Safranek wurde geschrumpft. Nicht ganz ein Zehntel seiner einstigen Körpergröße kann der Physiotherapeut noch vorweisen. Hinter der Prozedur steht keine Strafe, sondern ein aberwitziges Konzept zur Eingrenzung des Klimawandels.
1:10-Modell Amerikas
Eine norwegische Stiftung erfindet den Downsizing genannten Verkleinerungsprozess, der einem ebenso simplen wie effektiven Ansatz folgt: kleiner Mensch, kleiner CO2-Verbrauch. Doch nicht Altruismus und ein Interesse für den Klimaschutz machen das Downsizing zum Erfolg. Es ist der marktwirtschaftliche Nutzen, der Menschen wie die Safraneks anlockt.
Je kleiner der Mensch, desto größer auch das Vermögen. Bei einer Körpergröße von knapp 15cm reicht das Ersparte der überdurchschnittlich gutherzigen Durchschnittsamerikaner Paul und Aubrey (Kristen Wiig) Safranek zum Privatierdasein in einer Vorstadt-Luxusvilla. Ein Lebensentwurf, den das Unternehmen Leisure Land in der gleichnamigen "Kleinstadt" anbietet.
Downsizing (17 Bilder)
Selbst mit seinem bescheidenen Einkommen schafft es der rasierte Physiotherapeut also in die High-Society des kleingezauberten Paradieses. In der gemeinsamen Villa empfängt ihn allerdings keine ebenfalls geschrumpfte Aubrey, sondern nur eine einsame Flasche Mini-Champagner.
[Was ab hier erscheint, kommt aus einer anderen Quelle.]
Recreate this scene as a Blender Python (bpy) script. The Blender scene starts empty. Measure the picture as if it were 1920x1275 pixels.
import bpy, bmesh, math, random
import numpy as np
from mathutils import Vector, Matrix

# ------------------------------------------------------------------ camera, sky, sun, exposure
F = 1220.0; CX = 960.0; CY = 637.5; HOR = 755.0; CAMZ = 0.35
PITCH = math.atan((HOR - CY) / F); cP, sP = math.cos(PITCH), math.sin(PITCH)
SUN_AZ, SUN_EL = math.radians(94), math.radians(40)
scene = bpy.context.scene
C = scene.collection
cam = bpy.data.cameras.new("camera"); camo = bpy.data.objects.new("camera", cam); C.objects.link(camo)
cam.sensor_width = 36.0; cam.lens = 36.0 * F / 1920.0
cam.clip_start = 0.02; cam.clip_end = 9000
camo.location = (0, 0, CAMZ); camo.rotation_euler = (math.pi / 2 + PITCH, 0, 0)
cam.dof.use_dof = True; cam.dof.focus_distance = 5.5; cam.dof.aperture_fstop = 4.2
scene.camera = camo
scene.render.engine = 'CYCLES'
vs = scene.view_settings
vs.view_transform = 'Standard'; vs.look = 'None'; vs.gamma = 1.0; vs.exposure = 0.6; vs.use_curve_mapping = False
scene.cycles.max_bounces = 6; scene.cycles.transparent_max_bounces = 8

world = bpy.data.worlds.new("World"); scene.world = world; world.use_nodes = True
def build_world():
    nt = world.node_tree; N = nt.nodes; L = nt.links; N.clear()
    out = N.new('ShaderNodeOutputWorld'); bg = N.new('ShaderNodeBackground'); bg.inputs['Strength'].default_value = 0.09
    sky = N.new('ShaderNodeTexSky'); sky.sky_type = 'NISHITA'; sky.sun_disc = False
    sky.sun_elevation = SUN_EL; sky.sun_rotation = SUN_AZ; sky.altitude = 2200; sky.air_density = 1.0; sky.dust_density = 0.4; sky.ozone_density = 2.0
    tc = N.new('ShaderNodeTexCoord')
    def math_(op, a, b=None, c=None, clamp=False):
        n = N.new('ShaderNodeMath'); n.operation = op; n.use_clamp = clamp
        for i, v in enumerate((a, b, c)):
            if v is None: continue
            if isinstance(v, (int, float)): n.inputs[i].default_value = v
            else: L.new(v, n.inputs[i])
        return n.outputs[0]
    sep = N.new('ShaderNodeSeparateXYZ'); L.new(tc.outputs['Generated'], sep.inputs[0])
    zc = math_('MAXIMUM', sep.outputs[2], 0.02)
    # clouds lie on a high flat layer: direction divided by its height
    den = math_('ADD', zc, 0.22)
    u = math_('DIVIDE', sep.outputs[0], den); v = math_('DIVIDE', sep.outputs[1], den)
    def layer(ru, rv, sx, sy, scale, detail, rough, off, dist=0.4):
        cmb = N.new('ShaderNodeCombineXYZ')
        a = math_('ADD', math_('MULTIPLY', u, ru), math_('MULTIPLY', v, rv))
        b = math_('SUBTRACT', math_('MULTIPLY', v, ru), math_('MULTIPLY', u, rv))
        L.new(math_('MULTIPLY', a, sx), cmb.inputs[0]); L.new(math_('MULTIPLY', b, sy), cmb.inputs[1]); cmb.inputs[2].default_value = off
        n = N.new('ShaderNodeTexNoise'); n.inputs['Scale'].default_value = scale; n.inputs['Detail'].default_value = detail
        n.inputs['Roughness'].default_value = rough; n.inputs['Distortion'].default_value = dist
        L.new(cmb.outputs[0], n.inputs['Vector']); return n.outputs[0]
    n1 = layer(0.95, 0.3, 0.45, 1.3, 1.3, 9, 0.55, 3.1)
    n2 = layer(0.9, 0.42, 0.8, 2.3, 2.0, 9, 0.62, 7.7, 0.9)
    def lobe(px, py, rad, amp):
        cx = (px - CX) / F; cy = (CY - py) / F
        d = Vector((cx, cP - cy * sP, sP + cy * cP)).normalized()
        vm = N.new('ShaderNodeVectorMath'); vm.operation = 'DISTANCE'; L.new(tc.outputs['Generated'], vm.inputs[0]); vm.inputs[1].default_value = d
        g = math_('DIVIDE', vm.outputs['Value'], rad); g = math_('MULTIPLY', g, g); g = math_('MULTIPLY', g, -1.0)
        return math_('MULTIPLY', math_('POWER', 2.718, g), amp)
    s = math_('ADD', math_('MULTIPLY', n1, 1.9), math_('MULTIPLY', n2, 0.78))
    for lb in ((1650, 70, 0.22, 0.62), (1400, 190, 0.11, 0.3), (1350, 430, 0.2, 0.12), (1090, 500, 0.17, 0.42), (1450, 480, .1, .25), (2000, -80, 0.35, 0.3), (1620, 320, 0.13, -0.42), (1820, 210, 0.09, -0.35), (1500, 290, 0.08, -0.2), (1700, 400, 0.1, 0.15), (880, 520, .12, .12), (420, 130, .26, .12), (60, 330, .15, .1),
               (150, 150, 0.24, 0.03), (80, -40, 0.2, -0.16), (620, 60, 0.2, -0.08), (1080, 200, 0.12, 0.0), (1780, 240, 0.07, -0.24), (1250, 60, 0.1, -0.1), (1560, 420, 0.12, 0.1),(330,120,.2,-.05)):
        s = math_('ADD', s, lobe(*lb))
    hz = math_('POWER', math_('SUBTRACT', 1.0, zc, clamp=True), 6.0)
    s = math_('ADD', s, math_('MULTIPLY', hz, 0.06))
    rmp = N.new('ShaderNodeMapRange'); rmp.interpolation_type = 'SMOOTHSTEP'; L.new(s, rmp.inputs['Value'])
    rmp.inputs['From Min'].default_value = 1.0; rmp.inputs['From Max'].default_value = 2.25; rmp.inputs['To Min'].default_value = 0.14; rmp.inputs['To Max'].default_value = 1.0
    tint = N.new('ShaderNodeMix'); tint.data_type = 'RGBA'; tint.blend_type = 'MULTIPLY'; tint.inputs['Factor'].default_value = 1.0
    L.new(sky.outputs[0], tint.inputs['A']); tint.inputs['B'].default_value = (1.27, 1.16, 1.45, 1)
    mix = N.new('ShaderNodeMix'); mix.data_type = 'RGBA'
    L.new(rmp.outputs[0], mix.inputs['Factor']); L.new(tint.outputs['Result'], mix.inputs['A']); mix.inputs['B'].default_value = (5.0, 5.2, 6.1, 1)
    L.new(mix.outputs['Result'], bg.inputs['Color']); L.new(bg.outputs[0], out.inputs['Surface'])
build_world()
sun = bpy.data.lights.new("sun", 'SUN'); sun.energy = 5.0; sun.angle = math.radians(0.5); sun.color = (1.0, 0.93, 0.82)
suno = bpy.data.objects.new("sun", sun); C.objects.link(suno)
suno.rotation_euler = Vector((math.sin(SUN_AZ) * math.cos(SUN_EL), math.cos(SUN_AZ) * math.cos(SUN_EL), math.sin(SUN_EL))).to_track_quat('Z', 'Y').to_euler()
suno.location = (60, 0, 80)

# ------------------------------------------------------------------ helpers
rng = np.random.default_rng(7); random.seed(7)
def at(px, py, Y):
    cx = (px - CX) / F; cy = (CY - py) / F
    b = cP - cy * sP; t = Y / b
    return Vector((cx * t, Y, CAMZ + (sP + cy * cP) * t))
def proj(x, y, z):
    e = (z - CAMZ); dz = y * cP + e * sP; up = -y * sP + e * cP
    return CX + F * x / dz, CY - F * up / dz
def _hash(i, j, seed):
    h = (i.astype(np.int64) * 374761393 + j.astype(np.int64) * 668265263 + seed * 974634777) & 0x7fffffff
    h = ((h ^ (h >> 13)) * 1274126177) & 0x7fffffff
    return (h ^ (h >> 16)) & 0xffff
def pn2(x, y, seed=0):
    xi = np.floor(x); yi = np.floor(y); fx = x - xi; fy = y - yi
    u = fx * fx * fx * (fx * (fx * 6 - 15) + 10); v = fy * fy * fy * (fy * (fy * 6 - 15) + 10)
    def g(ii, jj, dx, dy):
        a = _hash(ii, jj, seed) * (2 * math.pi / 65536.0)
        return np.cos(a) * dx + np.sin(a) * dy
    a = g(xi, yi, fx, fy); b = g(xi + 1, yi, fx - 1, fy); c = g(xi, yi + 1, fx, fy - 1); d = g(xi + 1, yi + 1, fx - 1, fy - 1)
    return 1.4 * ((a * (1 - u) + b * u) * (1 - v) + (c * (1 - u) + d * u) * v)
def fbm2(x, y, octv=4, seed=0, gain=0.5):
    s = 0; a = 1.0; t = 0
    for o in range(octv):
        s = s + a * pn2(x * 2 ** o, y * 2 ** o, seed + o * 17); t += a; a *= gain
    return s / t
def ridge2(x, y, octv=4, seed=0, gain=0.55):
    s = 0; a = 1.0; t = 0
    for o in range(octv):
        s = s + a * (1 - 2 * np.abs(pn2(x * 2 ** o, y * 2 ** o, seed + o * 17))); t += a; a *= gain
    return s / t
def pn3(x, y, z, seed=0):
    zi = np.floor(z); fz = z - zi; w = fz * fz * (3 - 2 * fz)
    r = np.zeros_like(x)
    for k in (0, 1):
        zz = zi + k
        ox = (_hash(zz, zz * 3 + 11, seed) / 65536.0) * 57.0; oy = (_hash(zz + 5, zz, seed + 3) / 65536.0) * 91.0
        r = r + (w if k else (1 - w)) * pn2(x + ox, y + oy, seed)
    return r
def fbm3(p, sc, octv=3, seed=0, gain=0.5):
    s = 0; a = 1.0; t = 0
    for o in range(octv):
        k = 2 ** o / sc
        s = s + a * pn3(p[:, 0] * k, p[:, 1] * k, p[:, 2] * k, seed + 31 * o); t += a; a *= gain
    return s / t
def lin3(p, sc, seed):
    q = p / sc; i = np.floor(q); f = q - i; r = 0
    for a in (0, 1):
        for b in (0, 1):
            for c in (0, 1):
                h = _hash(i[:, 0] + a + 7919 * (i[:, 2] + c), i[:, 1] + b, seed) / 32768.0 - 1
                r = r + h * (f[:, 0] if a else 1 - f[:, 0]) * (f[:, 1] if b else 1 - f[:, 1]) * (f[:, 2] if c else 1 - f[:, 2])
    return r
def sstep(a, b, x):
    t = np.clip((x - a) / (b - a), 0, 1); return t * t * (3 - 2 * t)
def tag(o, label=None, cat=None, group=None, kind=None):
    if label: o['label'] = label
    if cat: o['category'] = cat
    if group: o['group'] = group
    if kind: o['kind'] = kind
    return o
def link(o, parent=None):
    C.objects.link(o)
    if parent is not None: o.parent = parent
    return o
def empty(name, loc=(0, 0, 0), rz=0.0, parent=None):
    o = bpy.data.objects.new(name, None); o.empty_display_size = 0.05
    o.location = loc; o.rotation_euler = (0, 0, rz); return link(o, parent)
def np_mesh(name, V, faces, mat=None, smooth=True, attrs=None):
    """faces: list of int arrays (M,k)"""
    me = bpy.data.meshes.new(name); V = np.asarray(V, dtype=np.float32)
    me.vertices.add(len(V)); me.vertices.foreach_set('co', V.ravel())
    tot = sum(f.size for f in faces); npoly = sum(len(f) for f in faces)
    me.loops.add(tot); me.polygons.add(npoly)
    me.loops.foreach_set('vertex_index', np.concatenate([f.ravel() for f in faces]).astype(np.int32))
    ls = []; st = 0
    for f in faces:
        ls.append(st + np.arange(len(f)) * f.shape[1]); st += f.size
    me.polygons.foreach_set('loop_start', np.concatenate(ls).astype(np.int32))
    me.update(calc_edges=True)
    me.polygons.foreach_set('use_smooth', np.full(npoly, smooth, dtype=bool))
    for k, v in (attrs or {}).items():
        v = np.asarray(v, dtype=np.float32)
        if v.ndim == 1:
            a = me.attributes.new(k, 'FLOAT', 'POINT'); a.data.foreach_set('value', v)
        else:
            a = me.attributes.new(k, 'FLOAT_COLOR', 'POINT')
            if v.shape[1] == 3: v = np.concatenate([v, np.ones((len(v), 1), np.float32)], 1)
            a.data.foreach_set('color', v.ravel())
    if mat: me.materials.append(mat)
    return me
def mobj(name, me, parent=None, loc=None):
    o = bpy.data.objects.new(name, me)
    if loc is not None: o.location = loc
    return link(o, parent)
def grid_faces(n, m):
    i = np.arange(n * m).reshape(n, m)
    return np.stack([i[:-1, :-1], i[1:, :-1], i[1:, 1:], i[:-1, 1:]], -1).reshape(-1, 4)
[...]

Paul zieht allein in sein Vorstadt-Disneyland. Dessen Vorzüge muss er im Zuge seiner Scheidung, die schließlich in Form eines riesigen A4-Blatts vor ihm präsentiert wird, ebenso aufgeben wie sein Privatierdasein.
Payne illustriert in seiner überlangen Exposition wie eine altruistische Idee unweigerlich von der Gesellschaftsstruktur vereinnahmt wird. Nach seiner Verkleinerung erlebt Paul die tägliche Tristesse des Abstiegs in die Mittelschicht, inklusive Call-Center-Job und 2-Zimmer-Wohnung.
Denn in Leisure Land herrschen letztlich die gleichen Strukturen wie in der großen weiten Welt - es gibt nur weniger Vögel. Dementsprechend schlecht geht es auch den illegalen Immigranten und Flüchtlingen, die zu einem Großteil gegen ihren Willen geschrumpft wurden.
Sie leben jenseits der Grenzmauern in den Schuhkarton-großen Zellen eines alten Containers. Leisure Land ist ein 1:10-Modell der amerikanischen Gesellschaft, das eben auch zeigt, dass die Probleme kapitalistischer Mechanismen nicht einfach weggeschrumpft werden können.